Я смотрю на этих крепких ребят и думаю о том, что их уже никто никогда не назовет «Вяткой», потому что больше нет той Вятки и мои о ней воспоминания лишь дань чему-то, для них немного, наверно, смешному. Что же, так и должно быть!

Теперь с каждым приездом в Киров я все меньше слышу на его улицах быстрый говорок с мягким оканьем. Здесь говорят как в Москве и Ленинграде. Надо бы радоваться. Да, нынешних парней и девчат в джинсах, с сумками через плечо не примешь за провинциалов.

А мне неуместно жаль этого невозвратного. И прошу снисхождения к, своим сожалениям, объясняя их простительной стариковской привязанностью к прошлому.

Не так давно Валентин Петрович Катаев поведал мне, что, когда Маяковского спросили, какой из русских городов, из числа тех, что он объездил, он считает самым красивым, поэт, чуть, подумав, сказал: «Пожалуй, Вятку». Маяковский и Вятка! Та самая, какую знал я. Удивительно, и тем не менее разве не стоит о том задуматься? Маяковскому был по душе белый город на высоком берегу. Великий поэт, даровитый, не раскрывшийся до конца живописец, человек с отзывчивым сердцем, спрятанным под панцирем неприятия эмоций, знал цену подлинной красоте.

В двадцатые — тридцатые годы, когда в упорной борьбе за новое утверждалось молодое Советское государство, о старине пеклись мало. Издержки времени сказались и на тогдашней Вятке. Многое из того, что восхитило Маяковского, утрачено навечно.

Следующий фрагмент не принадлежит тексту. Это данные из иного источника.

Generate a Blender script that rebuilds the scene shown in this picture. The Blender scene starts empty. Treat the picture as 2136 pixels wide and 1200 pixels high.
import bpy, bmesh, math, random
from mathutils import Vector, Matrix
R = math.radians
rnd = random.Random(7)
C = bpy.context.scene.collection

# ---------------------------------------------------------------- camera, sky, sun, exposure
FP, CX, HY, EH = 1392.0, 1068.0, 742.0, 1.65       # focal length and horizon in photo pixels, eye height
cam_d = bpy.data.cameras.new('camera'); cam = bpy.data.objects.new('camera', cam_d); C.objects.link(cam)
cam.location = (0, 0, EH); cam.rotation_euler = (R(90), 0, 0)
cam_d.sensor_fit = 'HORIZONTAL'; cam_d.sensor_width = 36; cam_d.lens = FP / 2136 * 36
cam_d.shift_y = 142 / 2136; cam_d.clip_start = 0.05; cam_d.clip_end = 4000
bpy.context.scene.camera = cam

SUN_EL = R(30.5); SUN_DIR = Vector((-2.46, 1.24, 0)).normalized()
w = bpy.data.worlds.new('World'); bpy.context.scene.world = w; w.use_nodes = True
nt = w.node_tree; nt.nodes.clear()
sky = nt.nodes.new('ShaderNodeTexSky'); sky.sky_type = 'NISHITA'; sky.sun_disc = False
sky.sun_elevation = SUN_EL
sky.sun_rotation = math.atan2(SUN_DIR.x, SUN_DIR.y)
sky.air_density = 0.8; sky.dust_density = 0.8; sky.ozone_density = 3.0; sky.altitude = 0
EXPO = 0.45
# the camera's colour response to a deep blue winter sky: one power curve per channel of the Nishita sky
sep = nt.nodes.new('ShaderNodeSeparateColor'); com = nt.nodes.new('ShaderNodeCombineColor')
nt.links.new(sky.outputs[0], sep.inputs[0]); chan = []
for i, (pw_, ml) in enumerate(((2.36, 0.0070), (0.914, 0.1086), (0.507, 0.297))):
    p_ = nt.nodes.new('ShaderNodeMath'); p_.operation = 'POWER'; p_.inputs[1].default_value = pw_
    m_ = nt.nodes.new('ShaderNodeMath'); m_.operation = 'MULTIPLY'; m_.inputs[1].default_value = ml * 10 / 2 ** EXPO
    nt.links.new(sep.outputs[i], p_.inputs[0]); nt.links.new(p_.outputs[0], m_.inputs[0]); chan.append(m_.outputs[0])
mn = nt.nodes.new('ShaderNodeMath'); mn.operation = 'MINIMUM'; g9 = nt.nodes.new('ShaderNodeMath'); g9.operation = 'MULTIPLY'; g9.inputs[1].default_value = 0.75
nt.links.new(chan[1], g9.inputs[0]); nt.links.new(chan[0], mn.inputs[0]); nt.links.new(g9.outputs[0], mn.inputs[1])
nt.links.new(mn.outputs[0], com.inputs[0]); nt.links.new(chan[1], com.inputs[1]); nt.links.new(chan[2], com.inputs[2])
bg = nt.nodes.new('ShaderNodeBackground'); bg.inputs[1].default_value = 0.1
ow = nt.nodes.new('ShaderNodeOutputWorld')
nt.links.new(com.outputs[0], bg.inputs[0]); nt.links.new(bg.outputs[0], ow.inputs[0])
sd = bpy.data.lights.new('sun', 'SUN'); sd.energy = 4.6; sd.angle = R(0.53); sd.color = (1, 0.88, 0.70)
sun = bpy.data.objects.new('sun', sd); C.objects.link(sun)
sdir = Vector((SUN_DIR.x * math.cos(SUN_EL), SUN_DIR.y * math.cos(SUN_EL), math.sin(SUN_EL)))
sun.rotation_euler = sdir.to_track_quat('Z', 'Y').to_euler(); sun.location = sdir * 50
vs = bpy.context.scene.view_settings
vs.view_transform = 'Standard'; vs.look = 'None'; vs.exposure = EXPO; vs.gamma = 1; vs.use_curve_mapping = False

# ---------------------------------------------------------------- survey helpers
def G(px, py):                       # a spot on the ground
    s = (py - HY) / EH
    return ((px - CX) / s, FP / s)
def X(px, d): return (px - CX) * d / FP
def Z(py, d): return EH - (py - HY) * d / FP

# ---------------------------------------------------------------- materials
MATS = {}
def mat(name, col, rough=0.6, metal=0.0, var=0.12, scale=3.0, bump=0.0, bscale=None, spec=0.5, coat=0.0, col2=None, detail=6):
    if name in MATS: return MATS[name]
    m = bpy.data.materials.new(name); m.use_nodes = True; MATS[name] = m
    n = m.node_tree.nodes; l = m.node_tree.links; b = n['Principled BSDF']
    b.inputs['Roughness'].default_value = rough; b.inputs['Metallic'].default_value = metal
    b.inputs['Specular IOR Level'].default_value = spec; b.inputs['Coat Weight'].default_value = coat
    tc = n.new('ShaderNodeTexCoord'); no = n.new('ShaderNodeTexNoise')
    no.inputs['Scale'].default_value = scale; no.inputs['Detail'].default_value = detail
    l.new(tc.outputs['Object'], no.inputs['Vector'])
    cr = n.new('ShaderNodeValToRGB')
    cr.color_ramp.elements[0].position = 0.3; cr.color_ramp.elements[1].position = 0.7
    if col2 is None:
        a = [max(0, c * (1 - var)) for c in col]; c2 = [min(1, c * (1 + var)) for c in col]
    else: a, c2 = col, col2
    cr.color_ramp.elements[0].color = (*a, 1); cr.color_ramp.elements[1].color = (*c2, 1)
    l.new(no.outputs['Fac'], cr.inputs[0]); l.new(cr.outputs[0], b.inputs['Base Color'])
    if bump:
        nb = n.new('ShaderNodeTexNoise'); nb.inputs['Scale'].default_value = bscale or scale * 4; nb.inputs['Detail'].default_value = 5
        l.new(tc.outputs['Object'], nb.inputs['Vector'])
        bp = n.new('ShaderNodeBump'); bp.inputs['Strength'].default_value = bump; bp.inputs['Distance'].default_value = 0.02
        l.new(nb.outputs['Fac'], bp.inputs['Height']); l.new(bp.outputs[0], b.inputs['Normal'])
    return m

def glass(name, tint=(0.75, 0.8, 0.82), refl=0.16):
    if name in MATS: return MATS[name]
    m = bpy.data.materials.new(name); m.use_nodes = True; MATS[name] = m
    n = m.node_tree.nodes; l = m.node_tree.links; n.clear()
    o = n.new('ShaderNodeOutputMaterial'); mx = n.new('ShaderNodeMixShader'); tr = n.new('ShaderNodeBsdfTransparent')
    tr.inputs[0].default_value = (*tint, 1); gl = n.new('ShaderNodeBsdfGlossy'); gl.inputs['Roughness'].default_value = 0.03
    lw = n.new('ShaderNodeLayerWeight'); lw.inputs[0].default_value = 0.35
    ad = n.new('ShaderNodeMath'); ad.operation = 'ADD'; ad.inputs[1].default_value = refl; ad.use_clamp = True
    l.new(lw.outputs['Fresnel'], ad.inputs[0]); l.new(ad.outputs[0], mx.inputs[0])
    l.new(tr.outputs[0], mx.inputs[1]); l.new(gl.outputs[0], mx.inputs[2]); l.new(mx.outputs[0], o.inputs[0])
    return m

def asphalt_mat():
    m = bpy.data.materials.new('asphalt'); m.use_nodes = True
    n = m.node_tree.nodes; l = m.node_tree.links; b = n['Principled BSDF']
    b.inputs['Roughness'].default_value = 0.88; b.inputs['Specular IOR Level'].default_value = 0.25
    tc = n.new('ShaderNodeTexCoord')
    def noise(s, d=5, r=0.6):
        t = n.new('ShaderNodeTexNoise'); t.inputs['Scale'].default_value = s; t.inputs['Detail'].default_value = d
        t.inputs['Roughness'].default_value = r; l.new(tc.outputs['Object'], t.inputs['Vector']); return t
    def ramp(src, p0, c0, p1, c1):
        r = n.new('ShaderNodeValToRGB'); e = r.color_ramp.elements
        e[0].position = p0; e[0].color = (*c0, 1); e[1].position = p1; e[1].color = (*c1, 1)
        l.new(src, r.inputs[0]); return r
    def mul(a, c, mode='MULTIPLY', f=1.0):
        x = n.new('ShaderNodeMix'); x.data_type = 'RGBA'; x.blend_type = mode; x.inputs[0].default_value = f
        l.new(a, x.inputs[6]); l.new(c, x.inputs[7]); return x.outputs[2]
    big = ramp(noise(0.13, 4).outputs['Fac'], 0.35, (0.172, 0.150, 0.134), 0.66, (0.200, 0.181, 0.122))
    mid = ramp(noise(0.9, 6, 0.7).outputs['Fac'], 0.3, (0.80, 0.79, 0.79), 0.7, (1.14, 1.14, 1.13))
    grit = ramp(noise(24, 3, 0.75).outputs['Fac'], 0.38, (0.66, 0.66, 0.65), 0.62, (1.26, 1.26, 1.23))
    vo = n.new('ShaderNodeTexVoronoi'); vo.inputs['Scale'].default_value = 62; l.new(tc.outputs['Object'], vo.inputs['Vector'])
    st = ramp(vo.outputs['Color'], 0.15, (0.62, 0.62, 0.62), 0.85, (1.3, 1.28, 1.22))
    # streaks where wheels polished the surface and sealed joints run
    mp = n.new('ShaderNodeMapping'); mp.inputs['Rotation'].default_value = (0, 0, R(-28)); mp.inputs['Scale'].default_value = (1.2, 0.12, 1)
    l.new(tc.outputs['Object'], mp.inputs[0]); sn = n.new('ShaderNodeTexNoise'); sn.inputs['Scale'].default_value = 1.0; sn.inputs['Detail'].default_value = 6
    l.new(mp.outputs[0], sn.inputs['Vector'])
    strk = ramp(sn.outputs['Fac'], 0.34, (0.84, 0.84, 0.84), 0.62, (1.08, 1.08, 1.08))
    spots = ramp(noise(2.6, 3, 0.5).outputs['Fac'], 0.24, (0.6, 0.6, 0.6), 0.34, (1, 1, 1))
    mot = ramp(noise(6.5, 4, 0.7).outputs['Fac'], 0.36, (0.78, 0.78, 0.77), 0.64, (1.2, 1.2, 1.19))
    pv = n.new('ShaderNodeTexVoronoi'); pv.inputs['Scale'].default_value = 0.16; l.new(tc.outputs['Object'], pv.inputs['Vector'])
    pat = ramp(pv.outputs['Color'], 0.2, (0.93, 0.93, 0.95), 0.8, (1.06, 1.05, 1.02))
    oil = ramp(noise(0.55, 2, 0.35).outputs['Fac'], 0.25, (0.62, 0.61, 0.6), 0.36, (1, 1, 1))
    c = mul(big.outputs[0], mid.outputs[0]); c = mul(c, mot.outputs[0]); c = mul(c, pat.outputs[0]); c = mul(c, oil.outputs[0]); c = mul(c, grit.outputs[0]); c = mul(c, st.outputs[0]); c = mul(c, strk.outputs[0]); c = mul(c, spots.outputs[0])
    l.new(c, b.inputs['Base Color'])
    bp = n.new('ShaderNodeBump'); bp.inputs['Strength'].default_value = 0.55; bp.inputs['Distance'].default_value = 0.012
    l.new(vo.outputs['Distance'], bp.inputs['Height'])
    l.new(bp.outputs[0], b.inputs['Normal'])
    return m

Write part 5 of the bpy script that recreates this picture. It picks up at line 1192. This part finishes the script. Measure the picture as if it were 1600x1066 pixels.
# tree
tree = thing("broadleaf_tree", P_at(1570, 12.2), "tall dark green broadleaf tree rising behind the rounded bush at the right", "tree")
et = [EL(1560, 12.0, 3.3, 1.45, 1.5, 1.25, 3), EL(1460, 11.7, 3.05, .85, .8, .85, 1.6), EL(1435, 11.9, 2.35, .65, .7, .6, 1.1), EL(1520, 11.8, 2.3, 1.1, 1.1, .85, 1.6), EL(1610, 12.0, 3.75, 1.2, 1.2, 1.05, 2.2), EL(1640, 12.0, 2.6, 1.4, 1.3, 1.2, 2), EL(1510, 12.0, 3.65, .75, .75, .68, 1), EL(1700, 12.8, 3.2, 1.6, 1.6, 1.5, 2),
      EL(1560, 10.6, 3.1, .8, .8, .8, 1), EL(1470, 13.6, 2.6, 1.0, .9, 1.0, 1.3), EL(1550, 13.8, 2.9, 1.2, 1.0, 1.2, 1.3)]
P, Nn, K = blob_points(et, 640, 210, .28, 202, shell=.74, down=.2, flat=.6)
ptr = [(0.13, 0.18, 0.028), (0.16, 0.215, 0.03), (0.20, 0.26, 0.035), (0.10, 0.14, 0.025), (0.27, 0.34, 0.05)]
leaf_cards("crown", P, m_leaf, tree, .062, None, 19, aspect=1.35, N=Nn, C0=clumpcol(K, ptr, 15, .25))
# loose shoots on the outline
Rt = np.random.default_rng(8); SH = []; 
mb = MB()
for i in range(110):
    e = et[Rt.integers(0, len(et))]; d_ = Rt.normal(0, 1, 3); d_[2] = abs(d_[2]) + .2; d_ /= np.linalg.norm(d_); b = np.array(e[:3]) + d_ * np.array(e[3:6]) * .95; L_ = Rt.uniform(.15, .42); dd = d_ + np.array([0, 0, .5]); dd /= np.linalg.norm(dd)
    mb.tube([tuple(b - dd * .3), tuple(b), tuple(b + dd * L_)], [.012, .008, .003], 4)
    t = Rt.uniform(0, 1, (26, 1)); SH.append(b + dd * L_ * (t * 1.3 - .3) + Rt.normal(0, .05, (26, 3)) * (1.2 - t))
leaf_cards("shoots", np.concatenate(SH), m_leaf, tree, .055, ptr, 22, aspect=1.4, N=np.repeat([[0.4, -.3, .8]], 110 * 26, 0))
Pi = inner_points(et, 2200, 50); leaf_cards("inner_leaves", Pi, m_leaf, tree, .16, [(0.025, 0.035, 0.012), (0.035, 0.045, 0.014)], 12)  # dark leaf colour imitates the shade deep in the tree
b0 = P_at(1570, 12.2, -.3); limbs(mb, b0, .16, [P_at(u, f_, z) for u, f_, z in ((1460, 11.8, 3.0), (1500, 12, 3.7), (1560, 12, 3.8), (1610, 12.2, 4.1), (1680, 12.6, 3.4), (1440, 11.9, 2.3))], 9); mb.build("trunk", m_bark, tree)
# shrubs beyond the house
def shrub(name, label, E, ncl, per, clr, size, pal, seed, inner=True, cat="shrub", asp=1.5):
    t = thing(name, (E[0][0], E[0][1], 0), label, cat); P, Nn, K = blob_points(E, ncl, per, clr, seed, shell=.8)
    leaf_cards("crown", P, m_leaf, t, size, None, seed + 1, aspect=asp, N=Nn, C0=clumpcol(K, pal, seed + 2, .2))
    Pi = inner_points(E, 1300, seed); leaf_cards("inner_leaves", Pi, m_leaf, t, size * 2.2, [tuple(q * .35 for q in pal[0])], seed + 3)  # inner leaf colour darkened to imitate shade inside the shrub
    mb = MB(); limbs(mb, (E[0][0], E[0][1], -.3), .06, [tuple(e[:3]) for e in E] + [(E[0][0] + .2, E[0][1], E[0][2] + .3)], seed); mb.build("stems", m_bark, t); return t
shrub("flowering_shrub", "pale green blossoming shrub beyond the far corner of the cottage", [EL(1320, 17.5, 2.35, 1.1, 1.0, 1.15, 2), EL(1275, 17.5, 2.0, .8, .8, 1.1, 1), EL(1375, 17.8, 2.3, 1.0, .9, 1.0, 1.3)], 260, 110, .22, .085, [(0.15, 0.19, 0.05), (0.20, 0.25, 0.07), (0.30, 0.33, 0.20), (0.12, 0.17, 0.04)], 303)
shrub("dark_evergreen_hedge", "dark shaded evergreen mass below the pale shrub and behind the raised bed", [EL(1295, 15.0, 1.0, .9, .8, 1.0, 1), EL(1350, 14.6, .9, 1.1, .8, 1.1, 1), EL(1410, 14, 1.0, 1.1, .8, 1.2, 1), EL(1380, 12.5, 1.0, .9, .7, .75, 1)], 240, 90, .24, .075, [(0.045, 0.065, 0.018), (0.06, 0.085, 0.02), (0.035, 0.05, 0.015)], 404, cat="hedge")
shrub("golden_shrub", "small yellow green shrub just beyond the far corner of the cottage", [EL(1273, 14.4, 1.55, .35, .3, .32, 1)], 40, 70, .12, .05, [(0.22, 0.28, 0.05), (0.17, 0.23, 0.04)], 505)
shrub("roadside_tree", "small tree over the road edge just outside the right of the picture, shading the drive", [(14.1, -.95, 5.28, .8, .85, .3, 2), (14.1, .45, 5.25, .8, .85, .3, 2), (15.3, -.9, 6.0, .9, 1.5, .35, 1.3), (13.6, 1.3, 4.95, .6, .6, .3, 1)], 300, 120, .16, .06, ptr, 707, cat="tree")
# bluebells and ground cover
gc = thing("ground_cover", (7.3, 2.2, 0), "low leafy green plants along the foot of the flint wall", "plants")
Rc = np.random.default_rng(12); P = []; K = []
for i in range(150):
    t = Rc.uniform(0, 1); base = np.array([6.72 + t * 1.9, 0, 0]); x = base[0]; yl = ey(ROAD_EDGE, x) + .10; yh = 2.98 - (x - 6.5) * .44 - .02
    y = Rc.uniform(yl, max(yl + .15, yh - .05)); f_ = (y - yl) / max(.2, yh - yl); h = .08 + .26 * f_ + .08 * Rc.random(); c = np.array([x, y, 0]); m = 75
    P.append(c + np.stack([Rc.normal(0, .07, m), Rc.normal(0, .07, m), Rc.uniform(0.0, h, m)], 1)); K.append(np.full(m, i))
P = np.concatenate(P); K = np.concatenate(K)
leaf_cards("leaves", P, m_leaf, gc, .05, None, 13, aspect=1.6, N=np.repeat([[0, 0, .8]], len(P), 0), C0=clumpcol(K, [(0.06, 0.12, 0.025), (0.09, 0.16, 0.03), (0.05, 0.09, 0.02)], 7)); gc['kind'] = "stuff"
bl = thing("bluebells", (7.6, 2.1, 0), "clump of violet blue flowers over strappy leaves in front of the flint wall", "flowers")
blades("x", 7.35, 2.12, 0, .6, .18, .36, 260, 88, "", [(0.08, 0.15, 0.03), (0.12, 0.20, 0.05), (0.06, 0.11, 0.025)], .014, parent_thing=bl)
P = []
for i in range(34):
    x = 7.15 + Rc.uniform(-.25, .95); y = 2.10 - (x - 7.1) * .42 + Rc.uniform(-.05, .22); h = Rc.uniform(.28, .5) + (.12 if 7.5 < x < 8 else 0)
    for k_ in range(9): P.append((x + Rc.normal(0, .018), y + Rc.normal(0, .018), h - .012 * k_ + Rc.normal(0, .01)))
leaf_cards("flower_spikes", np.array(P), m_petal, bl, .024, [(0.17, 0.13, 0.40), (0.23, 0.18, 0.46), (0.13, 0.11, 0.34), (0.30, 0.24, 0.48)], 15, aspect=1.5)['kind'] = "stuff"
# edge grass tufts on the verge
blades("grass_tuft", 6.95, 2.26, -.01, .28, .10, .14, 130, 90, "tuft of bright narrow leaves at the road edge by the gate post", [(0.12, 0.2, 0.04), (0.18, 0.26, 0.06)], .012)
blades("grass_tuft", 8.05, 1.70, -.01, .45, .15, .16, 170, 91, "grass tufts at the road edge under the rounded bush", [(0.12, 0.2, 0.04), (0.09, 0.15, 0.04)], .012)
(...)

Но город все равно по-своему красив и требует к себе внимания.

В один из последних приездов в Киров я побывал у главного архитектора города и узнал немало обнадеживающего. Нет, не ошибся я в своих чаяниях. Не исчезнет в Кирове будущего давняя Вятка Салтыкова-Щедрина и Александра Грина. Центральная, выходящая к реке часть старого города объявлена охранной зоной. Здесь будет восстановлено утраченное. Обновится и то, что уцелело до наших дней. Дома старой Вятки, в которых стало трудно жить, оставаясь прежними снаружи, обновятся внутри, получат современные удобства. Город, славящийся неповторимым лицом, хоть частично должен быть похожим на тот, что был.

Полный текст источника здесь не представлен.